Il Costa si cimentò pure nell’operetta, esibendosi con l’applaudita Apaches al Petruzzelli nel 1918 e dopo all’Adriano di Roma. Dopo circa 30 anni, durante i quali formò un gran numero di pianisti, di cui non pochi ebbero a farsi onore nell’insegnamento e nel concertismo, Costa, come docente di pianoforte dell’ex Liceo Musicale ‘N. Piccinni’, si staccò dal Conservatorio. Ma non rimase inoperoso. Egli, infatti, lasciò non rappresentate altre opere come Letizia, Stefana Laia e Corso Cerchi in 3 atti su libretto di S. Parisi.

A Roma, dove si era stabilito, morì il 19 marzo del 1963.

Amato da tutti, al Costa non poteva mancare un’altra testimonianza della nobile missione di cui Biagio Grimaldi da tempo porta il pesante fardello con sacrifici personali. Il noto maestro barese dedicò alle musiche costiane vari concerti, fra i quali primeggiarono quello del 14 giugno 1942 e quello del 14 aprile1964 in occasione del 639° concerto dalla fondazione dell’Accademia Polifonica Barese.

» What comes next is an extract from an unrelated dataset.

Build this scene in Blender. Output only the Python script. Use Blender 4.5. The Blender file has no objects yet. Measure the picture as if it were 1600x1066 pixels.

Schivo e modesto – scriveva N. Sbisà in un riuscito profilo - Costa componeva forse più per sé stesso che per gli altri e la sua produzione, per altro vastissima, è perciò oggi in buona parte inedita. Con Nicola Costa, suo figlio adottivo, Bari ha perso dunque uno dei suoi musicisti più valorosi. La traccia incancellabile che egli lascia nella storia musicale della città potrà ben servire d’esempio alle giovani generazioni. (riproduzione riservata – 1968)

Foto: Il m° Costa, con un fascio di fiori e il m° Ottavio Ziino.